Spent some time with my friends at O'Reilly's and wound up with ASF32C's to replace the ASF42C's from the picture. That was the next lower/colder plug they had. My plan is to run them a while and then take a look to see what difference they make before making any jetting changes.
Sure would be nice if I had a bung in my exhaust since I have the Edelbrock A/F meter. I could put the O2 sensor in and find out what it thinks the ratio is.
I believe I would swap the rods/(P) jets to match the stock 1405 setup.
Edelbrock clearly states the 1406 is "calibrated" leaner than the 1405.
Run it at that calibration for a bit, and recheck the plugs.....
I believe I would swap the rods/(P) jets to match the stock 1405 setup.
Edelbrock clearly states the 1406 is "calibrated" leaner than the 1405.
Run it at that calibration for a bit, and recheck the plugs.....
Yes, the 1406 certainly is leaner than the 1405, in both cruise and power modes. But, I don't think I want to jet it as rich as the 1405 is on cruise as the 1405 is 22% richer than the 1406 when comparing metering area. However, metering area is apparently not a good measure as Edelbrock says the 1406 is calibrated 2% leaner than #1405, although it doesn't say if that is primary cruise, primary power, or secondary metering, or a combination of all three.
But the Edelbrock manual has a table for each of the carbs to show you the recommended step changes for both cruise and power. The first step on cruise is to change out the rod to one .075" in diameter vs the stock one that is .073" in diameter. That is said to give a 4% increase in metering, although it calculates as a 7.4% increase in area. Obviously area and true metering of fuel are two different things, having to do with issues like laminar flow and others, I'm sure.
So that's why I asked Bruno what rods he has in his kit. I know he has one pair that is .073" in cruise mode as he is running them, but they are smaller on the power end as well. In fact, the chart shows those rods would give both cruise and power a 6% boost when combined with the stock jets. I'd rather not go that far as it would surely seriously hurt the fuel mileage.
I will round the kit up shortly Gary. It is sill in the Bronco from when we messed with it last. Besides the stock diameter for the 1406 which is what we replaced on mine. I know there are 2 other sizes still in the kit as well as 2 or 3 jet sizes that added into the equasion to get that combination you need even if the metering rods in the kit wont make it happen with your stock 1406 jets.
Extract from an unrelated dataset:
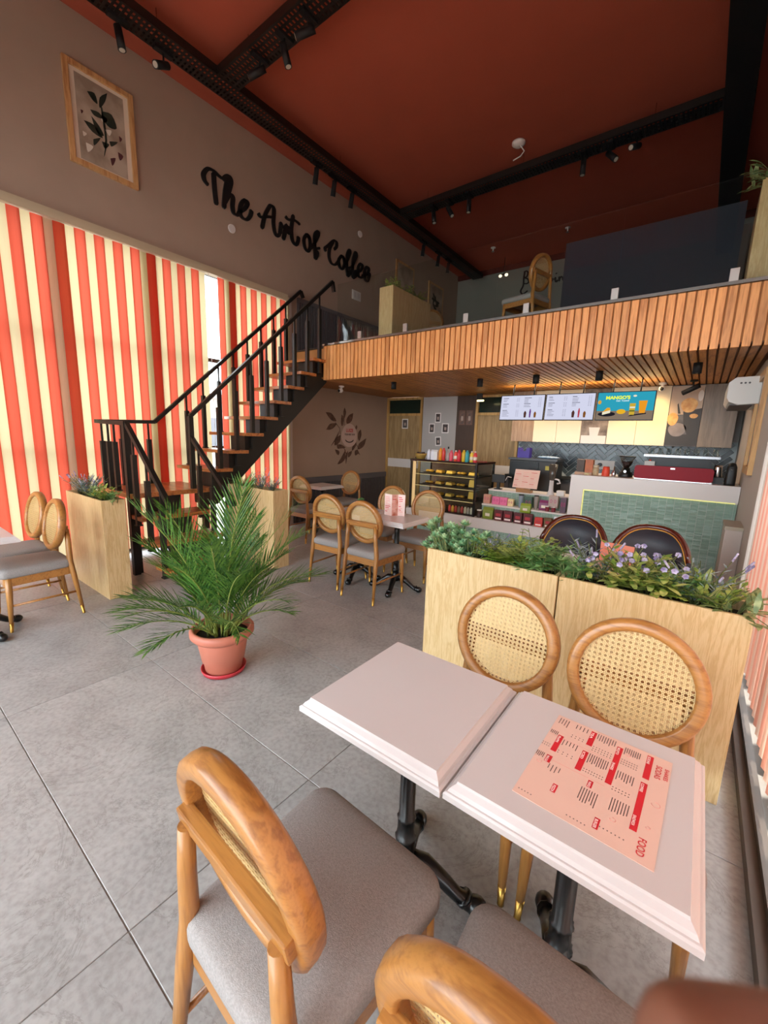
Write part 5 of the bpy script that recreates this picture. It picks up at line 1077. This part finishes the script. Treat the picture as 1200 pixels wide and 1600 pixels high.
# menu screens
def screen(k, x0, x1, label):
    t = thing('menu_screen', label, 'screen', ((x0+x1)/2, 6.0, 2.0)); a = (x1-x0)/2
    t.rotation_euler.x = math.radians(-6)
    MB().bx(-a,a,-.0,.03,-.178,.178).build('bezel', BLACK, t); a -= .01
    for s in (-1, 1): MB().cyl((s*.15,.015,.17),(s*.15,.04,.36),.008).build('hanger', BLACK, t)
    f = lambda x, z: (x, -.0018, z)
    if k < 2:
        MB().bx(-a,a,-.001,0,-.168,.168).build('lit_panel', emis('screen_white', '#c9cbe0', .66), t)
        dk = MB(); random.seed(30+k)
        for (xa, za, n) in ((-a+.03,.13,2),(-a+.03,.05,2),(-a+.03,-.04,4),(.03,.13,3),(.03,.05,2)):
            for i in range(n+1):
                l = random.uniform(.05,.1); h = .007 if i == 0 else .004; z = za-.02*i; dk.quad(f(xa,z),f(xa+l,z),f(xa+l,z+h),f(xa,z+h))
                for c in (.2,.225): dk.quad(f(xa+c,z),f(xa+c+.012,z),f(xa+c+.012,z+.004),f(xa+c,z+.004))
        stuff(dk.build('menu_text', emis('screen_text', '#4a4a60', .3), t, fix=False))
        for (cx, cc, h, w) in ((.06,'#5a3a34',.09,.035),(.13,'#6a3a8a' if k == 0 else '#c04a5a',.12,.022),(.2,'#8a5a2a',.08,.032)):
            MB().prism([(cx-w*.4,-.14),(cx+w*.4,-.14),(cx+w*.55,-.14+h*.7),(cx+w*.2,-.14+h),(cx-w*.2,-.14+h),(cx-w*.55,-.14+h*.7)], lambda p, q, d: (p, d, q), -.002, -.0012).build('drink_image', emis('screen_'+cc, cc, .5), t)
    else:
        MB().bx(-a,a,-.001,0,-.168,.168).build('lit_panel', emis('screen_teal', '#2f9fb8', .6), t)
        MB().bx(-a,a,-.0014,-.001,-.168,-.06).build('table_image', emis('screen_table', '#8f7d6c', .5), t)
        E_ = lambda poly, nm, cc, s=.6, d=.0019: MB().prism(poly, lambda p, q, e: (p, e, q), -d, -.0012).build(nm, emis('scr_'+cc, cc, s), t)
        el = lambda cx, cz, rx, rz: [(cx+rx*math.cos(t_), cz+rz*math.sin(t_)) for t_ in [2*PI*i/20 for i in range(20)]]
        E_(el(-.19,-.1,.1,.03), 'slate_plate', '#2a2830', .4, .0017); E_([(-.24,-.11),(-.15,-.085),(-.15,-.05),(-.24,-.075)], 'cake_image', '#e8e2c8'); E_([(-.24,-.075),(-.15,-.05),(-.16,-.02),(-.19,-.02)], 'cake_top', '#e3a32c')
        E_(el(-.03,-.07,.05,.03), 'mango_bowl', '#e6b02a'); E_([(.05,-.13),(.24,-.1),(.24,-.085),(.08,-.11)], 'dark_board', '#2a2830', .4, .0017)
        E_([(.06,-.11),(.115,-.11),(.12,.03),(.055,.03)], 'layered_glass', '#c9a83a', .6, .002); E_([(.06,-.03),(.118,-.03),(.118,-.01),(.06,-.01)], 'layer_band', '#e8e2c8', .6, .0022); E_([(.06,-.07),(.116,-.07),(.116,-.055),(.06,-.055)], 'layer_band', '#5a6a2a', .5, .0022)
        E_([(.165,-.09),(.225,-.09),(.24,.06),(.15,.06)], 'mango_glass', '#d98f24', .7, .002); E_(el(-.285,.05,.02,.025), 'orange_fruit', '#d9a03a'); E_(el(.1,.12,.02,.012), 'petal', '#e8e2c8')
        mgo = MB(); text_into(mgo, "MANGO'S", .055, (-.22,-.0022,.085), (1,0,0), (0,0,1), .0025, width=.27); mgo.build('title_text', emis('scr_lime', '#d4e03a', .8), t, fix=False)
        sb_ = MB(); text_into(sb_, 'Get Tasted', .03, (-.1,-.0022,.055), (1,0,0), (0,0,1), 0, width=.14); sb_.build('subtitle_text', emis('scr_white', '#e8f0f0', .8), t, fix=False)
screen(0, -2.46, -1.825, 'left hanging menu screen listing drinks on white, nearest the doors')
screen(1, -1.815, -1.185, 'middle hanging menu screen listing drinks on white')
screen(2, -1.17, -.53, 'right hanging screen showing a teal mango drinks advert')
# small posters
def poster(x, z, w, h, lab, parent=None, y=YB-.05, frame='#e3dfda', inner='#2b2424'):
    t = thing('wall_poster', lab, 'poster', (x, y, z)); MB().bx(-w/2,w/2,-.004,0,-h/2,h/2).build('border', mat('poster_white_'+frame, frame, .6), t)
    MB().bx(-w/2+.02,w/2-.02,-.005,-.004,-h/2+.02,h/2-.02).build('picture', mat('poster_in_'+inner, inner, .5, noise=.4, nscale=25, ncol='#544845'), t)
    MB().bx(-.02,.025,-.0062,-.005,-h*.2,h*.1).build('cup_print', mat('poster_pale', '#a8958a', .5), t); return t
poster(-4.235,1.93,.13,.19,'small dark cup poster at the top of the diamond of four on the grey wall'); poster(-4.365,1.725,.13,.19,'small dark cup poster at the left of the diamond of four'); poster(-4.06,1.73,.15,.19,'small cup poster with brown edge at the right of the diamond of four'); poster(-4.205,1.475,.13,.18,'small tilted cup poster at the bottom of the diamond of four').rotation_euler.y = -.08
poster(-5.03,1.81,.15,.2,'small grey notice on the left wooden door', y=YB-.036, inner='#4a4a4a')
for x, n in ((-3.71,'left'),(-3.56,'right')): poster(x,1.93,.13,.27,'brown paper notice on the dark brown panel, %s one' % n, frame='#6b4f42', inner='#7a5c4c')
# AC unit, framed board on the right pillar, low white box
ac = thing('air_conditioner', 'white air conditioner on the right wall under the mezzanine', 'air conditioner', (XR, 5.22, 1.94))
prof = [(0,0),(-.16,-.01),(-.23,.02),(-.25,.06),(-.25,.2),(-.2,.245),(0,.25)]
MB().prism(prof, lambda a, b, d: (a, d, b), 0, .85).build('casing', mat('ac_white', '#d2cfc8', .35), ac, bev=.006)
MB().bx(-.22,-.05,.03,.82,-.012,.0).build('louvre', DGREY, ac)
for k in range(3): MB().cyl((-.1-.03*k,-.002,.19),(-.1-.03*k,0,.19),.009).build('mark', DGREY, ac)
fb = thing('framed_board', 'tall narrow wooden frame hanging on the right pillar beside the bar counter', 'picture', (XR, 5.02, 1.75))
for (y0, y1, z0, z1) in ((-.29,-.22,-.45,.45),(.22,.29,-.45,.45),(-.22,.22,-.45,-.38),(-.22,.22,.38,.45)): MB().bx(-.035,0,y0,y1,z0,z1).build('frame_bar', wood('frame_pine', '#c99a5c', '#a87a42', 'z', 2, .4, 14), fb)
MB().bx(-.012,0,-.22,.22,-.38,.38).build('board', mat('frame_board', '#8a7a6c', .4, noise=.4, nscale=8), fb)
lb = thing('utility_box', 'low white boxed pipe casing at the foot of the right pillar', 'casing', (.285, 4.72, 0)); MB().bx(-.045,.074,-.2,.2,0,.84).build('casing', mat('casing_white', '#b9aca2', .6), lb, bev=.006); MB().bx(-.05,.074,-.21,.21,.84,.87).build('cap', mat('casing_cap', '#a89c88', .5), lb)
# upstairs: dark blue panel, picture, table shapes
bp_ = thing('blue_partition', 'large dark blue partition panel standing upstairs behind the glass', 'partition', (-1.15, 8.0, ZM)); MB().bx(-1.18,1.18,0,.05,0,2.05).build('panel', mat('navy_panel', '#363d49', .7), bp_); MB().bx(1.18,1.26,0,.05,0,1.75).build('side_strip', mat('strip_brown', '#5a5048', .7), bp_)
uf = thing('picture_frame', 'dim framed botanical print on the upstairs left wall', 'picture', (XL, 8.98, 4.62)); MB().bx(0,.03,-.33,.33,-.42,.45).build('frame', wood('frame_oak', '#c79a66', '#a8774a', 'z', 2, .4, 14), uf); pc = MB().bx(.03,.033,-.28,.28,-.37,.4).build('paper', mat('aged_paper', '#b3a390', .8), uf); 
random.seed(8); ul = MB()
for k in range(14): leaf(ul, (.036, random.uniform(-.12,.12), random.uniform(-.15,.15)), (0, random.uniform(-1,1), random.uniform(-.3,1)), .14, .06, 0, up=Vector((1,0,0)))
ul.build('printed_leaves', lmk[0], pc)
uf2 = thing('picture_frame', 'second dim frame on the upstairs left wall above the planter', 'picture', (XL, 7.7, 4.66)); MB().bx(0,.03,-.33,.33,-.42,.45).build('frame', wood('frame_oak', '#c79a66', '#a8774a', 'z', 2, .4, 14), uf2); MB().bx(.03,.033,-.28,.28,-.37,.4).build('paper', mat('aged_paper', '#b3a390', .8), uf2)
# wall brackets light reflection upstairs: small twin spot
o = thing('twin_spotlight', 'small twin spotlight glowing faintly upstairs near the back wall', 'spotlight', (-4.1, 9.6, 5.2)); MB().bx(-.06,.06,-.02,.02,.0,.03).cyl((0,0,.03),(0,0,ZC-5.2),.006,n=6).build('bar', BLACK, o)
for s in (-1, 1): MB().cyl((s*.07,0,.0),(s*.07,-.05,-.02),.03).build('lamp_head', emis('lamp_glow', '#ffe9c0', 1.2), o)

# ------------------------------------------------------------------ outdoors
gm = mat('sunlit_paving', '#8f8c88', .9, noise=.2, nscale=5)
struct(MB().bx(XR+.16, 12, -8, 14, -.2, -.1).bx(-24, XL-.21, -14, 16, -.2, -.1).bx(-24, 12, -16, YF-.21, -.2, -.1).build('trim_7', gm))
eb = thing('shadow_slats', 'unseen slats added outside the right window to stripe the ground with shadow', 'shadow caster', (XR+.2, 1.5, 3.75)); MB().bx(0,.35,-5,6,0,.1).build('shade_board', WHITEP, eb)  # added out of view: board blocks the sun, slats stripe the paving with shadow
me_ = None
for k in range(26):
    o = MB().box((0,0,0),(2.6,.2,.03), .35).build('slat', WHITEP, eb, (1.7, -4.6+.42*k, .05)) if me_ is None else link('slat', me_, eb, (1.7, -4.6+.42*k, .05)); me_ = o.data
hb = thing('far_building', 'pale flat-roofed building across the yard seen through the gap in the blinds', 'building', (-20, 9, -.1)); MB().bx(-3,3,-6,6,0,3.0).build('wall', mat('far_wall', '#b9b2a8', .8), hb); MB().bx(-3.2,3.2,-6.2,6.2,3.0,3.2).build('roof', mat('far_roof', '#8a7f78', .8), hb)
for k in range(6): MB().bx(3.0,3.05,-5.2+1.9*k,-4.2+1.9*k,1.0,2.2).build('window', mat('far_window', '#4a5058', .3), hb)

# ------------------------------------------------------------------ the hand at the lower right corner
HS = {'wrist': (0.1301, 0.0914, 1.3758), 'palm': [((0.1062, 0.09, 1.4042), 0.024), ((0.0864, 0.0864, 1.4315), 0.022)], 'fingers': [[((0.0596, 0.0774, 1.4534), 0.0095), ((0.0337, 0.0632, 1.4603), 0.0085), ((0.016, 0.0515, 1.465), 0.0078), ((0.0076, 0.045, 1.4675), 0.0072), ((0.0043, 0.0427, 1.4685), 0.0055)], [((0.0573, 0.0911, 1.4371), 0.0095), ((0.0344, 0.082, 1.429), 0.009), ((0.0411, 0.0707, 1.4131), 0.0085), ((0.0592, 0.0704, 1.4074), 0.0075)], [((0.0646, 0.0955, 1.4213), 0.009), ((0.045, 0.0856, 1.4097), 0.0085), ((0.053, 0.0758, 1.3957), 0.008), ((0.0692, 0.0746, 1.393), 0.007)], [((0.0759, 0.0981, 1.4062), 0.008), ((0.061, 0.0902, 1.393), 0.0075), ((0.0688, 0.0822, 1.3828), 0.007), ((0.0805, 0.0818, 1.3814), 0.006)]], 'thumb': [((0.1244, 0.0774, 1.4114), 0.013), ((0.1073, 0.0622, 1.4354), 0.011), ((0.0871, 0.0516, 1.4502), 0.0095), ((0.0739, 0.0455, 1.4563), 0.007)], 'arm': [((0.1526, 0.0897, 1.3496), 0.028), ((0.1969, 0.0591, 1.3035), 0.034), ((0.2598, 0.0047, 1.2478), 0.04)]}
pr = thing('person', 'blurred brown fingertip of the person taking the picture, in the bottom right corner', 'person', tuple(HS['wrist']))
hv, he, hr_ = [], [], []
def chain(pts, start=None):
    prev = start
    for p, r in pts:
        hv.append(Vector(p)-Vector(HS['wrist'])); hr_.append(r); i = len(hv)-1
        if prev is not None: he.append((prev, i))
        prev = i
    return prev
root = chain([(HS['wrist'], .026)])
chain(HS['arm'], root)
palm = chain(HS['palm'], root)
for f in HS['fingers']: chain(f, palm)
chain(HS['thumb'], root)
me = bpy.data.meshes.new('hand'); me.from_pydata([tuple(v) for v in hv], he, [])
bm = bmesh.new(); bm.from_mesh(me); sk = bm.verts.layers.skin.verify(); bm.verts.ensure_lookup_table()
for i, v in enumerate(bm.verts): v[sk].radius = (hr_[i], hr_[i]); v[sk].use_root = (i == 0)
bm.to_mesh(me); bm.free()
ho = bpy.data.objects.new('hand_tmp', me); COL.objects.link(ho); ho.modifiers.new('skin', 'SKIN').use_smooth_shade = True; sd_ = ho.modifiers.new('sub', 'SUBSURF'); sd_.levels = 2; sd_.render_levels = 2
bpy.context.view_layer.update()
hm_ = bpy.data.meshes.new_from_object(ho.evaluated_get(bpy.context.evaluated_depsgraph_get())); bpy.data.objects.remove(ho)
hm_.materials.clear(); hm_.materials.append(mat('brown_skin', '#6e402c', .55, noise=.15, nscale=60, bump=.05, bscale=300))
for p in hm_.polygons: p.use_smooth = True
link('hand', hm_, pr)
a0, a1 = Vector(HS['arm'][0][0])-Vector(HS['wrist']), Vector(HS['arm'][-1][0])-Vector(HS['wrist'])
MB().tube([a0, a0.lerp(a1, .5), a1, a1.lerp(a0, -.02)], [.034, .042, .05, .048], 18).build('sleeve', mat('dark_sleeve', '#2b2d33', .9), pr)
I will round the kit up shortly Gary. It is sill in the Bronco from when we messed with it last. Besides the stock diameter for the 1406 which is what we replaced on mine. I know there are 2 other sizes still in the kit as well as 2 or 3 jet sizes that added into the equasion to get that combination you need even if the metering rods in the kit wont make it happen with your stock 1406 jets.
Thanks. But don't hurry 'cause I remembered that my nephew has one and isn't using it. He lives in KS where Dad lives and since I'm going up there today I sent him a text message. He says I can have the kit as well as some other carb parts he has, some of which are my QJet parts he used to tune my brother's boat with.
Anyway, I may have a set myself. I'll let you know. Thanks anyway.
Ok, I have the strip/calibration kit so could change out the metering rod, which is easy on these carbs. And, the plugs are out so i can put either set in
Question: Would it be best to re-jet first and see if the plugs are ok, re-jet and go with cooler plugs at the same time, or go with cooler plugs first and re-jet if needed?
IIRC, lean A/F ratio causes things to run hot, so it is possible that I could run the current jetting and cooler plugs - Right? On the other hand, fattening the mix up would cool it some and the current plugs might be the right ones - True?
As well as it runs with this jetting I'm reluctant to change if cooler plugs will resolve the problem. But I don't want to melt things either, so want to come up with the best approach.